Then, if ever, come lusty days

What is so rare as a day in May?

Caught on the Our Bastard Language group on Facebook this morning, this Addison cartoon (by Mark Addison Kershaw):

(#1) Sexy springtime (in the northern hemisphere)

Birds are urgently trolling for sex on every street corner and mating shamelessly in the bushes. Plants are flagrantly displaying their female parts, meanwhile spraying the botanical counterpart of semen everywhere. It’s a jungle out there.

Two springtime poems. First, altered significantly in the cartoon,

O, the month of May, the merry month of May,
So frolic, so gay, and so green, so green, so green!
O, and then did I unto my true love say,
Sweet Peg, thou shalt be my Summer’s Queen.

[Note. The poem antedates common use of gay in a sexual sense and of green as a symbol of homosexuality (a late 19th-century development), but slang uses of peg ‘penis’ arise at the same same as this poem and in the same social milieu: GDoS has its first cite from the dramatist Fletcher c. 1609, with some memorable later cites — like 1664 Lifting one Leg. / And pulling out his trusty Peg.

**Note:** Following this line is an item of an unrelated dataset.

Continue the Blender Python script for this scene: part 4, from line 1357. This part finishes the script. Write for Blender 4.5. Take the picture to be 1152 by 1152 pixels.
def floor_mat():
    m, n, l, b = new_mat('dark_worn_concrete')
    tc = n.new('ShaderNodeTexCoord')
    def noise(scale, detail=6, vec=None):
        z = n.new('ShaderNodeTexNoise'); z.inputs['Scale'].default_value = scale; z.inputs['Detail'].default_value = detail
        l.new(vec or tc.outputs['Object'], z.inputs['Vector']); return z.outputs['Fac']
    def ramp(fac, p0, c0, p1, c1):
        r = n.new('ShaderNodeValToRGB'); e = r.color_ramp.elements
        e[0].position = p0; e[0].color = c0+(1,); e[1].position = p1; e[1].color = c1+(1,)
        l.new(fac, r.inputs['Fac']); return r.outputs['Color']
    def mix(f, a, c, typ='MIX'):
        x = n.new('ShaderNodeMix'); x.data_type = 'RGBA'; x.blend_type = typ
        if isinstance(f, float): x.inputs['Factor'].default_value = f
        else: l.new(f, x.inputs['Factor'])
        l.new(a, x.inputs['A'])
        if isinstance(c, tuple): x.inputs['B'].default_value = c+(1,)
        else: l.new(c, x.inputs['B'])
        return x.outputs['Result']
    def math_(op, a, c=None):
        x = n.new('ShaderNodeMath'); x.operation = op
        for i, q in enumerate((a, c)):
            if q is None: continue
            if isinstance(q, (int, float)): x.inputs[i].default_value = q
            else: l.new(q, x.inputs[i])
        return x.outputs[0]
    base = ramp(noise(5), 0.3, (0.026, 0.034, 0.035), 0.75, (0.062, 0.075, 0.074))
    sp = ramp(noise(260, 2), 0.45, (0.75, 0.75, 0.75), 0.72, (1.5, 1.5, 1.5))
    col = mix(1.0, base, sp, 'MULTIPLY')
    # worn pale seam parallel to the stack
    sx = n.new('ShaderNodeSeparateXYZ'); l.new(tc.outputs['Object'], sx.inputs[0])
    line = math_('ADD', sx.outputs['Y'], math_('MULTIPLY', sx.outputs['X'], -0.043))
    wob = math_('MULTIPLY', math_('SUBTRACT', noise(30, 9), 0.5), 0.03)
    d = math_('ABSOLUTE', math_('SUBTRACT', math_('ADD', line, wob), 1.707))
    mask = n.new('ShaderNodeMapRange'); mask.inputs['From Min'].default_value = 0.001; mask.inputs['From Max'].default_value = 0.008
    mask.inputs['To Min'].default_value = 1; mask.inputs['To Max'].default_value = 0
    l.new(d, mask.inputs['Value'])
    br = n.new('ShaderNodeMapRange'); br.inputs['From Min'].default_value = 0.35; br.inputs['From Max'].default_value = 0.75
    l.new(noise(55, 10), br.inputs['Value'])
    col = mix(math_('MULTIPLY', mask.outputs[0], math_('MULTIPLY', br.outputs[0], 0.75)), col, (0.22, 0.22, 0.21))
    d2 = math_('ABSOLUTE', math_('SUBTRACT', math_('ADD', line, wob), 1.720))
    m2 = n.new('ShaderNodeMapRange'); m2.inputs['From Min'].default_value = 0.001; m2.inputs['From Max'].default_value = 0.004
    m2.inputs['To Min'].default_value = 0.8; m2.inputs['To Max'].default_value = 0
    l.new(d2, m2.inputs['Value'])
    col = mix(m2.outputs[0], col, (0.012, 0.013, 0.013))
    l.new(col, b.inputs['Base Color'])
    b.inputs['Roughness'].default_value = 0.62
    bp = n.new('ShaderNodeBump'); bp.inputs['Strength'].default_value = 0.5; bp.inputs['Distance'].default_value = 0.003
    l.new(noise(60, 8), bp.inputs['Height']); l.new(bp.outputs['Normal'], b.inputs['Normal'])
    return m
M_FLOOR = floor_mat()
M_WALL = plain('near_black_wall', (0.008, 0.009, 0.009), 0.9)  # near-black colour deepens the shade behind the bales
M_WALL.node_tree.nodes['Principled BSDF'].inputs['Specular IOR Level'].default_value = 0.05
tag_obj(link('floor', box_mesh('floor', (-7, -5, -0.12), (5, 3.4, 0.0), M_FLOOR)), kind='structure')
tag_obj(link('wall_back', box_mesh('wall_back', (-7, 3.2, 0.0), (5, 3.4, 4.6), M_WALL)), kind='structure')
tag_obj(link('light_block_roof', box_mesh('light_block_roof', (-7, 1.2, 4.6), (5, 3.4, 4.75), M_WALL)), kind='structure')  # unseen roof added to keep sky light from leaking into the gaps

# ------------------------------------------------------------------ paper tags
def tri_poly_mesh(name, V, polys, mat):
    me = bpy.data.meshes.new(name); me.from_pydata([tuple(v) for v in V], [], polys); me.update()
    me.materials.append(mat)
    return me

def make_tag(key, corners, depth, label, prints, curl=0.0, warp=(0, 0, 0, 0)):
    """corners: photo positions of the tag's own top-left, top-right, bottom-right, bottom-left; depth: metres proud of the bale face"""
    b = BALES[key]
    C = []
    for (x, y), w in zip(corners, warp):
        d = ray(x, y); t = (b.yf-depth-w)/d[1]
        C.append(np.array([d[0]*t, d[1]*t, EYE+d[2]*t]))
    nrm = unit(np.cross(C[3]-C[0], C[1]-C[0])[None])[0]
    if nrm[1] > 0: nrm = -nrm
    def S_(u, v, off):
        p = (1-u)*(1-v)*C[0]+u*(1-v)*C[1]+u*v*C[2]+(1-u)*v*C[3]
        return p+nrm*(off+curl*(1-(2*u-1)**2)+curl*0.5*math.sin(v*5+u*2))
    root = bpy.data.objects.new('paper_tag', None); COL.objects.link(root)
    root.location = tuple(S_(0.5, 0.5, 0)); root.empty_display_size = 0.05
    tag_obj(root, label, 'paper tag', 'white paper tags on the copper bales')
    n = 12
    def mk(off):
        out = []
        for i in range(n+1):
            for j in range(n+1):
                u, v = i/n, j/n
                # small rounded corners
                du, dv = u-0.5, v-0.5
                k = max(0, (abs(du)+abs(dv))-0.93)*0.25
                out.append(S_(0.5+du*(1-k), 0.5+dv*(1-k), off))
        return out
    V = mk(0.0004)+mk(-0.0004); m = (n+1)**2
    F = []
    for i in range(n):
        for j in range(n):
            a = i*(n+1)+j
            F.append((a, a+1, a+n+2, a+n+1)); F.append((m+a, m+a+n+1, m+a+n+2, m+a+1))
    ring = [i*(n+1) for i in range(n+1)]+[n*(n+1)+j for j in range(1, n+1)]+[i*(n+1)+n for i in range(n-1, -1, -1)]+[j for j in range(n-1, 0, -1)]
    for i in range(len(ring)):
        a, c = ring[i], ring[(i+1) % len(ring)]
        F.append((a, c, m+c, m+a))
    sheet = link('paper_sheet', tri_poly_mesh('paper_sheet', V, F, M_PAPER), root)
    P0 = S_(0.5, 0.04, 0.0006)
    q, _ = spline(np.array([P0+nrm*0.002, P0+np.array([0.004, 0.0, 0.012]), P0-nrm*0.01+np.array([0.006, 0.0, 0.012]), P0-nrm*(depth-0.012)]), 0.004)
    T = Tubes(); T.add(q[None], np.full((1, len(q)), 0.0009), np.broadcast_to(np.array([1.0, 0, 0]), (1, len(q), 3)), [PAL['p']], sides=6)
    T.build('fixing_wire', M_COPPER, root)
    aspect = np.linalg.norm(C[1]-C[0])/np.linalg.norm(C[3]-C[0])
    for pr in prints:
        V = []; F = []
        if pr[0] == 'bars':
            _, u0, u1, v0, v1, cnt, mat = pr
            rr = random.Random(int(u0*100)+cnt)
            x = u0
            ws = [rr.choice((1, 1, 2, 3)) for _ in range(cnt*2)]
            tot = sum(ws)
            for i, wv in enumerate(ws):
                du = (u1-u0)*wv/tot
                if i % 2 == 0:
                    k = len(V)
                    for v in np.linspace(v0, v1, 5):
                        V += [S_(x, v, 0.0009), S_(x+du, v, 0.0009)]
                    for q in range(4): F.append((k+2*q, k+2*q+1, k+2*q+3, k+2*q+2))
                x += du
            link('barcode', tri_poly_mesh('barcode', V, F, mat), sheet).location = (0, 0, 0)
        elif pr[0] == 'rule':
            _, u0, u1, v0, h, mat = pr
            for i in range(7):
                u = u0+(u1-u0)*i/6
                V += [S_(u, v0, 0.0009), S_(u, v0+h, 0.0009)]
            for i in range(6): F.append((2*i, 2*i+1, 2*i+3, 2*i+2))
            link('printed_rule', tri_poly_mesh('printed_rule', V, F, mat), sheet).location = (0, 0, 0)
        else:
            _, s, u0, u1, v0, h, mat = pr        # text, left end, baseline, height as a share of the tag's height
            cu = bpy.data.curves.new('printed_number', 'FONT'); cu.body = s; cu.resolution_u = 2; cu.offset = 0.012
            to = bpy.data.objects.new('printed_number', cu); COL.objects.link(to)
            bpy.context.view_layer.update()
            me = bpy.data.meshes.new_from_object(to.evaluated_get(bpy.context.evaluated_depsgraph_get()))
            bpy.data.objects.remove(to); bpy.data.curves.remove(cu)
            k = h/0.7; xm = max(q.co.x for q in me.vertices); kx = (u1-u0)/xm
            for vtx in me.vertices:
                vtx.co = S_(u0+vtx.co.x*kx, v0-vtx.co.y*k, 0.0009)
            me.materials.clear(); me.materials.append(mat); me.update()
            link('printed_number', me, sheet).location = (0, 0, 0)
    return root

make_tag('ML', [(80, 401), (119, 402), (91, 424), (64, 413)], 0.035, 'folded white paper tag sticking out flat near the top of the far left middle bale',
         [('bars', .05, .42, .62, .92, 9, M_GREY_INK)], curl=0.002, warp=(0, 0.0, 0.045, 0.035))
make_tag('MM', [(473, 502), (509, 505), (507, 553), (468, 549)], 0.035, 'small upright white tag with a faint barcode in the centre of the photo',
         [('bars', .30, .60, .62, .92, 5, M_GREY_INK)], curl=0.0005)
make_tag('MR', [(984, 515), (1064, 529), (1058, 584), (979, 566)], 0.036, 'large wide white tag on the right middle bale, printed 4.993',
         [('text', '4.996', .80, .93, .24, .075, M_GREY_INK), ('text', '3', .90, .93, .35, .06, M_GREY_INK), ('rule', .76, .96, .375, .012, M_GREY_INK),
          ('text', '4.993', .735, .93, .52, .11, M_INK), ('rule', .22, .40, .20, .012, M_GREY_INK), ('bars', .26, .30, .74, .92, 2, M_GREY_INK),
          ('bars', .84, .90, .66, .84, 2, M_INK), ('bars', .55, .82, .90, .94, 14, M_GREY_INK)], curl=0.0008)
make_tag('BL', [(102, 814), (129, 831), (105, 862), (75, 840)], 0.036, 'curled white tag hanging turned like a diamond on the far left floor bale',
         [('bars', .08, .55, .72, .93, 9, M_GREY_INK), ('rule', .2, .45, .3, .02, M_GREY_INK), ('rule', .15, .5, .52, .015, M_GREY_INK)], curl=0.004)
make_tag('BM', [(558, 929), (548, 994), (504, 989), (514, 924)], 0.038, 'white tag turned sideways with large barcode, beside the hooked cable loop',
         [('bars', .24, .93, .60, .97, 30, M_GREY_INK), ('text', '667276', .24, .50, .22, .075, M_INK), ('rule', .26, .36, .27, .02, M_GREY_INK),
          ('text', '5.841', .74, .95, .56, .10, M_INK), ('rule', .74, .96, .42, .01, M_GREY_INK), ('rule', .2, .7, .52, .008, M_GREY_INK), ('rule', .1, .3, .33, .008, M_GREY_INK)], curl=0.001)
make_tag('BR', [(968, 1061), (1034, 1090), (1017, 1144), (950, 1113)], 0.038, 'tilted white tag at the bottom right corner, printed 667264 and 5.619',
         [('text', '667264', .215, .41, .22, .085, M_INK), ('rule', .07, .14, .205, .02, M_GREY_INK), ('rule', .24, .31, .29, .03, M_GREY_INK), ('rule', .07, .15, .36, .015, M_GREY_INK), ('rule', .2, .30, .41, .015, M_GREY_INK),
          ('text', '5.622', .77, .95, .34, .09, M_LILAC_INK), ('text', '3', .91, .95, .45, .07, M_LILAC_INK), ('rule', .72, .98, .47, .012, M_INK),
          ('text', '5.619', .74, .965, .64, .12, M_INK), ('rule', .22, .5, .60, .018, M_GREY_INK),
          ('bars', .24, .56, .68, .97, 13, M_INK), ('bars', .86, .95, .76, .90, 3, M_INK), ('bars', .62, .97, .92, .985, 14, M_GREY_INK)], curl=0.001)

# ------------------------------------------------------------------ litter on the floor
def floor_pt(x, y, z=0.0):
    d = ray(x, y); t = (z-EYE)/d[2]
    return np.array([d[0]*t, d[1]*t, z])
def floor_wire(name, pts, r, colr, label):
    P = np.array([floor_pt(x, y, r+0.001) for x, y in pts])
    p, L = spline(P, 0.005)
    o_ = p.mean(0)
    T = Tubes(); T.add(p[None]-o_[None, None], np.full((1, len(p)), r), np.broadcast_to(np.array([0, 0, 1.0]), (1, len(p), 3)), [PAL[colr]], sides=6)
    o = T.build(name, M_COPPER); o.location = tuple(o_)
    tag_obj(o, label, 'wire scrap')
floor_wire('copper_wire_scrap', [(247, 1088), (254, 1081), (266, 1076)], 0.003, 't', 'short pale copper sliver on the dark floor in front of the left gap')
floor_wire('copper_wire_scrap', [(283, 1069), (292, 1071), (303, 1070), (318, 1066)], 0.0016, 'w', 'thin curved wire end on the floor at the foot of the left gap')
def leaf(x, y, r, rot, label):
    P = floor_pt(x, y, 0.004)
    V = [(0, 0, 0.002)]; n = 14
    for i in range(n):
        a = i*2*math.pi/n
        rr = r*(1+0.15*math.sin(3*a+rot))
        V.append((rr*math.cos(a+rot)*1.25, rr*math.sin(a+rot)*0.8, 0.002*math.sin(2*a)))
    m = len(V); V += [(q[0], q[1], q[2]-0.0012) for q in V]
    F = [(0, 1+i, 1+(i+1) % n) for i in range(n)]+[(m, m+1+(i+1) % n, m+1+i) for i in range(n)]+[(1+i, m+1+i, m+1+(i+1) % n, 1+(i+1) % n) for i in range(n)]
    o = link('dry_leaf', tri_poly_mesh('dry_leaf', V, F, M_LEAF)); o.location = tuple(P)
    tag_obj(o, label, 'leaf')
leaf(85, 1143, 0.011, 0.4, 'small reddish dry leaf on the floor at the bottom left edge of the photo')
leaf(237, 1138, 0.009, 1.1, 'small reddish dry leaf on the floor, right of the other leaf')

So if you want a queer reading of the lines, have at it.]

On this poem, from Wikipedia:

The Merry Month of May is a poem by Thomas Dekker (c. 1572–1632), an English Elizabethan dramatist and pamphleteer. ‘The Merry Month of May’ was a part of Dekker’s play, The Shoemaker’s Holiday, first performed in 1599.

The poem is included within Act 3 Scene V of the play. In a scene set in a “french hood”, where people are performing for some of the major characters of the play.

Then the poem alluded to in the title, altered there by perfection becoming lustiness and a shift of month: James Russell Lowell’s The Vision of Sir Launfal:

And what is so rare as a day in June?
…Then, if ever, come perfect days;
Then Heaven tries the earth if it be in tune,
…And over it softly her warm ear lays:
Whether we look, or whether we listen
We hear life murmur, or see it glisten

More rising sap.

The cartoonist of #1 is new to this blog. From his website:

Mark Addison Kershaw: I think I was born a cartoonist, but wasn’t cognizant of this handicap until developing an urge to share doodles resembling primitive Thurber drawings in a college newspaper. That led to sporadic and experimental drawing periods in my life intertwined with jobs a sane person would hold, but never stepping too far away from this odd passion.  In my mid-twenties I entered and won a Minneapolis newspaper cartoon contest, and that firmly planted my feet down the cartooning path. Over the years my work has been published in magazines, businesses trade journals, national greeting card companies, newspapers, and in several books for national book publishers. I was honored to win the Green Eyeshade Award for editorial cartooning in a print publication the three years I entered. I was most influenced by my father, James Thurber, Woody Allen, Charles Schultz, Berke Breathed, Bill Watterson, and a host of The New Yorker cartoonists. God was included in this list, but he asked to be taken off.

Another Addison, with a version of the Caveman meme, combined here with a surly teenager / rigid parent theme:

(#2)

One Response to “Then, if ever, come lusty days”

  1. John Baker Says:

    Also, it may perhaps be worth mentioning that the cartoon’s caption is a reference to the song, “The Lusty Month of May,” from the musical Camelot.